Nigeria was ranked the top startup investment destination in 2019, thanks to its attractive Fintech industry with raised most of the funds, an annual funding report by WeeTracker shows.

Africa’s largest economy was ranked top both for the number of deals done and for their value as startup investment received grew nearly fivefold compared to 2018.

Nigeria accounted for 49.5 percent share of African venture capital in 2019, by country. This was followed by Kenya’s 32 percent and Egypt’s 5.9 percent.

“The bumper rounds were largely recorded in fintech with the sector dominating startup funding yet again thanks to sustained interest from global payments giants backing African fintech companies,” WeeTracker said.

In November 2019, Visa paid $200 million for a 20percent stake in Nigerian payments processor, and also Interswitch made it Africa’s first Fintech unicorn.

Nigeria and Kenya were the continent’s top startup investment destinations, jointly accounting for 81.5 percent of investment received in 2019.

Egypt also recorded strong growth with investment more than doubling in the last year, largely thanks to the funding raised by Swvl, the bus hailing company, which raised $4 million in June and has also expanded across and beyond the continent.

In contrast, South Africa, typically a top startup investment destination, recorded decline in 2019 with both the number and value of deals dipping.

In gathering the data, WeeTracker’s used a methodology that covered private companies that raised investment to operate in Africa irrespective of where they are headquartered. It also only covered deals that were verifiable via press release, the startup or investor or regulatory filings.

New interest in African Fintech emerged from China with OPay and PalmPay, two new payments companies in Nigeria, jointly receiving over $210 million in funding predominantly from Chinese investors.

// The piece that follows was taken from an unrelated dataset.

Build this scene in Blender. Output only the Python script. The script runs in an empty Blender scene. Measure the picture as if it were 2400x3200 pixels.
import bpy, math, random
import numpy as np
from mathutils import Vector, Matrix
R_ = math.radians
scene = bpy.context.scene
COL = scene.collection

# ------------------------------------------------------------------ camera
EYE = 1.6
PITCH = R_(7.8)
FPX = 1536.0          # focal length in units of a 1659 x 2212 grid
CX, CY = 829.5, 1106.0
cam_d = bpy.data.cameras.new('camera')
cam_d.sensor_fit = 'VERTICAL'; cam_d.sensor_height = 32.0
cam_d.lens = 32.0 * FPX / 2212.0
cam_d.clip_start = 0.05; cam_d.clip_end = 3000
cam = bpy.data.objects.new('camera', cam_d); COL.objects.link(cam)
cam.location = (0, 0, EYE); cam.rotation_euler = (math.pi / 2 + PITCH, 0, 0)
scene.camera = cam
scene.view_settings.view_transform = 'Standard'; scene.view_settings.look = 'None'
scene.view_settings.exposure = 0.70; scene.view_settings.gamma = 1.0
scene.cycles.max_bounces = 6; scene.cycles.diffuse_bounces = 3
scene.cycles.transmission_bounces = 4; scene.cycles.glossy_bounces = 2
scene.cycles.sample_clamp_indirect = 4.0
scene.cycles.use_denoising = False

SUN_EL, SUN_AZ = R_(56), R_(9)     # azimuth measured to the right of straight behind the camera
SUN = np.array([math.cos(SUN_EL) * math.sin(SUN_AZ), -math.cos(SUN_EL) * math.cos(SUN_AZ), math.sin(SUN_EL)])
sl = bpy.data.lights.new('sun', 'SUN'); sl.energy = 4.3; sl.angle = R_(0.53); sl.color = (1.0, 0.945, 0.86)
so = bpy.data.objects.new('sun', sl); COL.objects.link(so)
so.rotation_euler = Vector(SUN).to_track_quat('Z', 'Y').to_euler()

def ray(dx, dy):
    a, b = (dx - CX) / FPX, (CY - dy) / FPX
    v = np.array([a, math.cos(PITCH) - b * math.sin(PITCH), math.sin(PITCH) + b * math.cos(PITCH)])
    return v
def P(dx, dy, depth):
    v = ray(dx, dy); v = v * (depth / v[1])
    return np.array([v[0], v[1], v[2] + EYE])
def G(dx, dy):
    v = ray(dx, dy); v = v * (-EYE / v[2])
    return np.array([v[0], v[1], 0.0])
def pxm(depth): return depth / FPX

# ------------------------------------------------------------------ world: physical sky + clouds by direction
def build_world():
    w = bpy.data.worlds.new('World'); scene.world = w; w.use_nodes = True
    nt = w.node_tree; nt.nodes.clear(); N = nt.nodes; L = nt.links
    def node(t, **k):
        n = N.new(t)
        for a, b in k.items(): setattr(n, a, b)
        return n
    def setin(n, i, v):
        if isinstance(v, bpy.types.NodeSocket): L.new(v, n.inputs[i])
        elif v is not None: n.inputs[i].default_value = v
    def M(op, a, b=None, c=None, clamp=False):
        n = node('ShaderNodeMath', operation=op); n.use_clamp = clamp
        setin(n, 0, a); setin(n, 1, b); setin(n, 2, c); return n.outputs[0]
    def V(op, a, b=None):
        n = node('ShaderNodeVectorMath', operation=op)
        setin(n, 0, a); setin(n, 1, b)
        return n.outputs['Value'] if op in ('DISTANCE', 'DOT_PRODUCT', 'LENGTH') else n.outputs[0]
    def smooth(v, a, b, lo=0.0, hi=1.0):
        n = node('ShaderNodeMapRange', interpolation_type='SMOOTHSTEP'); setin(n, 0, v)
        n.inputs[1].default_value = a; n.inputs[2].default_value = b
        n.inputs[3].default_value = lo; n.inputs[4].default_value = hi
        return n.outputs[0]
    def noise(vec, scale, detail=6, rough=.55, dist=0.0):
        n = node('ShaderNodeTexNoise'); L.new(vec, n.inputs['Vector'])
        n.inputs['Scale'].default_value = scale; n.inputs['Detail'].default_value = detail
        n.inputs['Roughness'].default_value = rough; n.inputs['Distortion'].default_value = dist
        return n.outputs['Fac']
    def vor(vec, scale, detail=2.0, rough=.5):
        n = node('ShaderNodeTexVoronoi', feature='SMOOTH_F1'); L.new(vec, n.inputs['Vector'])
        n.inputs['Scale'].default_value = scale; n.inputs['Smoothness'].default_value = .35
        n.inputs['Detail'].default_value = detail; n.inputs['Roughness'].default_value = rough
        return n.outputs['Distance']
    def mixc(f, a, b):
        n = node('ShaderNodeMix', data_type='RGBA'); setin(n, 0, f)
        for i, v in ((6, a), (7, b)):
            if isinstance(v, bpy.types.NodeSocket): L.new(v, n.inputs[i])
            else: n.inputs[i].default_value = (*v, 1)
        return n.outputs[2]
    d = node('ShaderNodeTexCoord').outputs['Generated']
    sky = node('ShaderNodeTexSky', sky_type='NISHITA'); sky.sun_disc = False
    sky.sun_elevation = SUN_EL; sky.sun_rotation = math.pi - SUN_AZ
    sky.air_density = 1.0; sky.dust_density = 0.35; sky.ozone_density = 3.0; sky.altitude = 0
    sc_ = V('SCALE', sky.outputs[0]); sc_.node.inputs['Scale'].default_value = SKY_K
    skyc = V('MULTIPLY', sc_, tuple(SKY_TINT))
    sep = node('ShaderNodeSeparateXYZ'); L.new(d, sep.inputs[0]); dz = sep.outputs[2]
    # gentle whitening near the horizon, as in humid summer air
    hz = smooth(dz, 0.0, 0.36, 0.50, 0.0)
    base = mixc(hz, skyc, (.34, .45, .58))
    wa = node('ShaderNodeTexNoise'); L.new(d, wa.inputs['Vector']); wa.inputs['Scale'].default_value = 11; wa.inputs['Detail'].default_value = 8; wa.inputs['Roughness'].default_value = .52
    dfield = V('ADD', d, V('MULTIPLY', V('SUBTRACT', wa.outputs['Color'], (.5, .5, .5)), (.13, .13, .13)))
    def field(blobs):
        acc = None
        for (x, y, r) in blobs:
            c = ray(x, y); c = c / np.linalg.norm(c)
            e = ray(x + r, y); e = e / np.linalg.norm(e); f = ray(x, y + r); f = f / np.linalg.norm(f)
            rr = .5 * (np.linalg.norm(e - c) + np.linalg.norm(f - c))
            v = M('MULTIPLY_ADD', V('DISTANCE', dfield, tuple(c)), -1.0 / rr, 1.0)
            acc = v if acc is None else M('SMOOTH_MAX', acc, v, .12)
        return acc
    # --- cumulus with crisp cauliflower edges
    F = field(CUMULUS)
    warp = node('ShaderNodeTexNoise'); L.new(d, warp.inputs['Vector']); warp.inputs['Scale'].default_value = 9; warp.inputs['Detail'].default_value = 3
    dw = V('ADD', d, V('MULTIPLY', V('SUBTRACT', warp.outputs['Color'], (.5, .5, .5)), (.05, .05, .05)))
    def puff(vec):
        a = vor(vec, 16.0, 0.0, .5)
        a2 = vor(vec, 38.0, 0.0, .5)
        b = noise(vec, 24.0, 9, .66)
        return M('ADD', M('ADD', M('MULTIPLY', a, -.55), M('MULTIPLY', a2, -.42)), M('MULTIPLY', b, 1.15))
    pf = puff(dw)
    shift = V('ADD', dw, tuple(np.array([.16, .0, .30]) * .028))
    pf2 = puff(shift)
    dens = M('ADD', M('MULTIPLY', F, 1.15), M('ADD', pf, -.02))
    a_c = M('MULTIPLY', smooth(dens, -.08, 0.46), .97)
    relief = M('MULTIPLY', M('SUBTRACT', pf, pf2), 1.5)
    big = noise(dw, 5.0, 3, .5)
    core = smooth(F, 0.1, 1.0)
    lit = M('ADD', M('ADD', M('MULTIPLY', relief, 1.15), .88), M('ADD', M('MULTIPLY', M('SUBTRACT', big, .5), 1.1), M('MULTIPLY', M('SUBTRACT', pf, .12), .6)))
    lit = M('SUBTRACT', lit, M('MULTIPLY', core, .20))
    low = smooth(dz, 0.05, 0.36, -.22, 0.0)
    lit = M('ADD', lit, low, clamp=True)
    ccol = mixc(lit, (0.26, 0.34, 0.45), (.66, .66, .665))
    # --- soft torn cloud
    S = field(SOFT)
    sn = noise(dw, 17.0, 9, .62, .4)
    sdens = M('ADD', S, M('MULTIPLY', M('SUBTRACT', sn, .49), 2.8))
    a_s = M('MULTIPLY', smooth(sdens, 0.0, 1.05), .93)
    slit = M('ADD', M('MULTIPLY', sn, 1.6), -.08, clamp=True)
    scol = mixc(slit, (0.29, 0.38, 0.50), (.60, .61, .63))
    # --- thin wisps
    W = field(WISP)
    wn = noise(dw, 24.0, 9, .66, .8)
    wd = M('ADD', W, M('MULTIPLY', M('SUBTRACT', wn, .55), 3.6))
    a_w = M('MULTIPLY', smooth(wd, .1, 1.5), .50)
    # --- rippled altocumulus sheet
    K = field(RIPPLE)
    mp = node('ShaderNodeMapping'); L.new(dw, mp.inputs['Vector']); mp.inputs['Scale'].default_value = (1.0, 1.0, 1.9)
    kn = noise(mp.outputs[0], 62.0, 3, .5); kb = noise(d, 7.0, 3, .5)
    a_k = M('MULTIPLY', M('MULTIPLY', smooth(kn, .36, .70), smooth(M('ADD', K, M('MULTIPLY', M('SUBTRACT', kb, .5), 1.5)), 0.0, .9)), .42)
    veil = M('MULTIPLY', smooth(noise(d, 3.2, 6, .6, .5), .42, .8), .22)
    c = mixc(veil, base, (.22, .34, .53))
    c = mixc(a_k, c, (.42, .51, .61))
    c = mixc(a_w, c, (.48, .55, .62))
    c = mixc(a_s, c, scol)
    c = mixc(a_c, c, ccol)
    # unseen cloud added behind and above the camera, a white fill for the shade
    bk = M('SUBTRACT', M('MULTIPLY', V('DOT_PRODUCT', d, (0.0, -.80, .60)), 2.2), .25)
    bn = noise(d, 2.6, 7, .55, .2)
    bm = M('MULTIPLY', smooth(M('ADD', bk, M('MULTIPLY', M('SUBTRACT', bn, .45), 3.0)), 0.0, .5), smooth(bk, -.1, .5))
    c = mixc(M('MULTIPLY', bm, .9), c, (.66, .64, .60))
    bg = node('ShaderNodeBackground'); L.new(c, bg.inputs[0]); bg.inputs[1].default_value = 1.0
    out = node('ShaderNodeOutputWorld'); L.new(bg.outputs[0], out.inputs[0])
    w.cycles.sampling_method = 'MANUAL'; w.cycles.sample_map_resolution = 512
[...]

Last year, startups operating in Africa received a total of $1.3 billion in startup funding. Going by to Weetracker’s methodology, it’s the first time annual Africa-focused startup funding has crossed the $1 billion mark.

Analysis of the data revealed that the sizes of funding rounds also got bigger in 2019 as 26 deals (equaling 6% of the deals total), accounted for 83percent of total funding raised in 2019.